- What the task asks
Transcribe the material exactly. Images do not belong in the copy.

____ Data shown

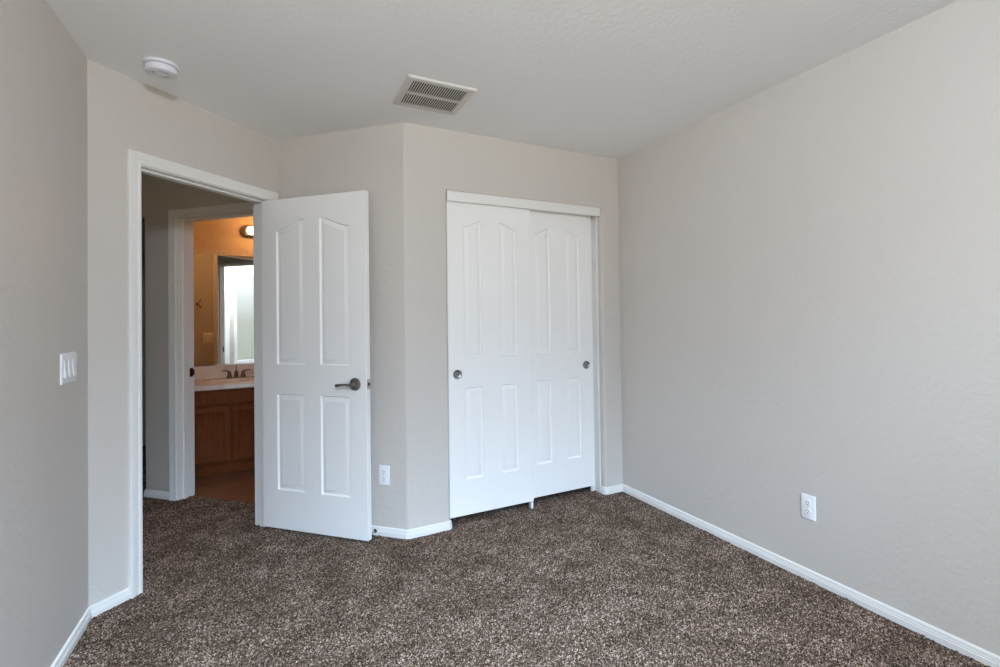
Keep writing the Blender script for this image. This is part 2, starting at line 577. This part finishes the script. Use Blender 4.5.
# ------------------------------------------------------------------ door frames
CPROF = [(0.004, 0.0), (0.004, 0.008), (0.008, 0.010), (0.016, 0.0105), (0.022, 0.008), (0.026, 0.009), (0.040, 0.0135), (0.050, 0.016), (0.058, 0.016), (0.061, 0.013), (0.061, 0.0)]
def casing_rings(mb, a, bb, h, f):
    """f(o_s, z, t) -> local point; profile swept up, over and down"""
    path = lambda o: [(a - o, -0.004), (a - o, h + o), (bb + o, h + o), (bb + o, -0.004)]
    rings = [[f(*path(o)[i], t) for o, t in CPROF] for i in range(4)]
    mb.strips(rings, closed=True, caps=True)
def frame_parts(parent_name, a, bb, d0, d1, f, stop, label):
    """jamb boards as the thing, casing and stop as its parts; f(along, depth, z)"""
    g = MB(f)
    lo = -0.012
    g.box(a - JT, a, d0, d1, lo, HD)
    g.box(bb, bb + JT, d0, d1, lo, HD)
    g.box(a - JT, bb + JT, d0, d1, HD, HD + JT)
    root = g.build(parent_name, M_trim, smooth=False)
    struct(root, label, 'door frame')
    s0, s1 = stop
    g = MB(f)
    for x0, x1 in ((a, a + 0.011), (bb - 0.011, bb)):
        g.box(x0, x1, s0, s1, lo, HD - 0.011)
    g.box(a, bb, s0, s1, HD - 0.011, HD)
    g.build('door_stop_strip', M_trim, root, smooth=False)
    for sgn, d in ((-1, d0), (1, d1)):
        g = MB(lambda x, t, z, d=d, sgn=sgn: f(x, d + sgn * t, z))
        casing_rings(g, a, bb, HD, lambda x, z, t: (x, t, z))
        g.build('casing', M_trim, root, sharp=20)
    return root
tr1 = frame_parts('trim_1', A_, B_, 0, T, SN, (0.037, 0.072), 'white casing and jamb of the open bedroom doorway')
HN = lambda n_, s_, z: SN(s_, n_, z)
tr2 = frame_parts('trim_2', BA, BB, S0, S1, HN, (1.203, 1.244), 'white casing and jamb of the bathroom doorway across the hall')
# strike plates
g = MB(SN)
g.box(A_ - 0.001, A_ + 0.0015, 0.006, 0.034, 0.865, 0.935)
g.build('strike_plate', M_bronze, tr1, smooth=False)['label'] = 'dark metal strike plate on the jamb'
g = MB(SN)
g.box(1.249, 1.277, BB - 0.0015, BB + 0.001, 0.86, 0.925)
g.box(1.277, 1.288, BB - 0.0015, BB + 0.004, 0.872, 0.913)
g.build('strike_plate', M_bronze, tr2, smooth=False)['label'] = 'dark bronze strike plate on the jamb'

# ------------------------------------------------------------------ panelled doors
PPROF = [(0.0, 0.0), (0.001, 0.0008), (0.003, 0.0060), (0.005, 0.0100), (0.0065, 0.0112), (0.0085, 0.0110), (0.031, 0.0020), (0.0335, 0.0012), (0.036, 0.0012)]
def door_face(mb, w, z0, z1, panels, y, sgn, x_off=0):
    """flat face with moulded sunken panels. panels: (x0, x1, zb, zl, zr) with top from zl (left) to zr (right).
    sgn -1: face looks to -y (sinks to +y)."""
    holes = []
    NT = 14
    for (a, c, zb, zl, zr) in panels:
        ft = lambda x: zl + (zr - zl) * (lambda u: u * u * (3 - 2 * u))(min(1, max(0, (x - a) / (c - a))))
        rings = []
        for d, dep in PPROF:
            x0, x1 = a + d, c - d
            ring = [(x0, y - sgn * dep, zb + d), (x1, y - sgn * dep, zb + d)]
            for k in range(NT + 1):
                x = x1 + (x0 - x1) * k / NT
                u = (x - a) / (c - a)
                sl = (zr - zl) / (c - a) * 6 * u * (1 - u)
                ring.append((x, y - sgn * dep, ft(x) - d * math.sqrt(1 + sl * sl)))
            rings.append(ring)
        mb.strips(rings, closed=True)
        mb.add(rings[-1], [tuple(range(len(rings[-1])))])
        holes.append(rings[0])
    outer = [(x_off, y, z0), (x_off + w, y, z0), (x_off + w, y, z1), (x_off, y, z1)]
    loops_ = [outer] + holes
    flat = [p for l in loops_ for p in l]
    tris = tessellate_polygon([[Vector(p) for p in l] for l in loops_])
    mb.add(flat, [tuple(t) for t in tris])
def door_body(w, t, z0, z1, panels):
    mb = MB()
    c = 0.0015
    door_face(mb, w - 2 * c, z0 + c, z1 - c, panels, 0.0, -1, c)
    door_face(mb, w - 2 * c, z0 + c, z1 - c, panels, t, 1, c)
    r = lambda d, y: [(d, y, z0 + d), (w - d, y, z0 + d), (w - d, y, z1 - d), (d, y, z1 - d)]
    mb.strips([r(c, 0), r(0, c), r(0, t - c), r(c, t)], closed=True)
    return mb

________

- Written solution
Keep writing the Blender script for this image. This is part 2, starting at line 577. This part finishes the script. Use Blender 4.5.
# ------------------------------------------------------------------ door frames
CPROF = [(0.004, 0.0), (0.004, 0.008), (0.008, 0.010), (0.016, 0.0105), (0.022, 0.008), (0.026, 0.009), (0.040, 0.0135), (0.050, 0.016), (0.058, 0.016), (0.061, 0.013), (0.061, 0.0)]
def casing_rings(mb, a, bb, h, f):
    """f(o_s, z, t) -> local point; profile swept up, over and down"""
    path = lambda o: [(a - o, -0.004), (a - o, h + o), (bb + o, h + o), (bb + o, -0.004)]
    rings = [[f(*path(o)[i], t) for o, t in CPROF] for i in range(4)]
    mb.strips(rings, closed=True, caps=True)
def frame_parts(parent_name, a, bb, d0, d1, f, stop, label):
    """jamb boards as the thing, casing and stop as its parts; f(along, depth, z)"""
    g = MB(f)
    lo = -0.012
    g.box(a - JT, a, d0, d1, lo, HD)
    g.box(bb, bb + JT, d0, d1, lo, HD)
    g.box(a - JT, bb + JT, d0, d1, HD, HD + JT)
    root = g.build(parent_name, M_trim, smooth=False)
    struct(root, label, 'door frame')
    s0, s1 = stop
    g = MB(f)
    for x0, x1 in ((a, a + 0.011), (bb - 0.011, bb)):
        g.box(x0, x1, s0, s1, lo, HD - 0.011)
    g.box(a, bb, s0, s1, HD - 0.011, HD)
    g.build('door_stop_strip', M_trim, root, smooth=False)
    for sgn, d in ((-1, d0), (1, d1)):
        g = MB(lambda x, t, z, d=d, sgn=sgn: f(x, d + sgn * t, z))
        casing_rings(g, a, bb, HD, lambda x, z, t: (x, t, z))
        g.build('casing', M_trim, root, sharp=20)
    return root
tr1 = frame_parts('trim_1', A_, B_, 0, T, SN, (0.037, 0.072), 'white casing and jamb of the open bedroom doorway')
HN = lambda n_, s_, z: SN(s_, n_, z)
tr2 = frame_parts('trim_2', BA, BB, S0, S1, HN, (1.203, 1.244), 'white casing and jamb of the bathroom doorway across the hall')
# strike plates
g = MB(SN)
g.box(A_ - 0.001, A_ + 0.0015, 0.006, 0.034, 0.865, 0.935)
g.build('strike_plate', M_bronze, tr1, smooth=False)['label'] = 'dark metal strike plate on the jamb'
g = MB(SN)
g.box(1.249, 1.277, BB - 0.0015, BB + 0.001, 0.86, 0.925)
g.box(1.277, 1.288, BB - 0.0015, BB + 0.004, 0.872, 0.913)
g.build('strike_plate', M_bronze, tr2, smooth=False)['label'] = 'dark bronze strike plate on the jamb'

# ------------------------------------------------------------------ panelled doors
PPROF = [(0.0, 0.0), (0.001, 0.0008), (0.003, 0.0060), (0.005, 0.0100), (0.0065, 0.0112), (0.0085, 0.0110), (0.031, 0.0020), (0.0335, 0.0012), (0.036, 0.0012)]
def door_face(mb, w, z0, z1, panels, y, sgn, x_off=0):
    """flat face with moulded sunken panels. panels: (x0, x1, zb, zl, zr) with top from zl (left) to zr (right).
    sgn -1: face looks to -y (sinks to +y)."""
    holes = []
    NT = 14
    for (a, c, zb, zl, zr) in panels:
        ft = lambda x: zl + (zr - zl) * (lambda u: u * u * (3 - 2 * u))(min(1, max(0, (x - a) / (c - a))))
        rings = []
        for d, dep in PPROF:
            x0, x1 = a + d, c - d
            ring = [(x0, y - sgn * dep, zb + d), (x1, y - sgn * dep, zb + d)]
            for k in range(NT + 1):
                x = x1 + (x0 - x1) * k / NT
                u = (x - a) / (c - a)
                sl = (zr - zl) / (c - a) * 6 * u * (1 - u)
                ring.append((x, y - sgn * dep, ft(x) - d * math.sqrt(1 + sl * sl)))
            rings.append(ring)
        mb.strips(rings, closed=True)
        mb.add(rings[-1], [tuple(range(len(rings[-1])))])
        holes.append(rings[0])
    outer = [(x_off, y, z0), (x_off + w, y, z0), (x_off + w, y, z1), (x_off, y, z1)]
    loops_ = [outer] + holes
    flat = [p for l in loops_ for p in l]
    tris = tessellate_polygon([[Vector(p) for p in l] for l in loops_])
    mb.add(flat, [tuple(t) for t in tris])
def door_body(w, t, z0, z1, panels):
    mb = MB()
    c = 0.0015
    door_face(mb, w - 2 * c, z0 + c, z1 - c, panels, 0.0, -1, c)
    door_face(mb, w - 2 * c, z0 + c, z1 - c, panels, t, 1, c)
    r = lambda d, y: [(d, y, z0 + d), (w - d, y, z0 + d), (w - d, y, z1 - d), (d, y, z1 - d)]
    mb.strips([r(c, 0), r(0, c), r(0, t - c), r(c, t)], closed=True)
    return mb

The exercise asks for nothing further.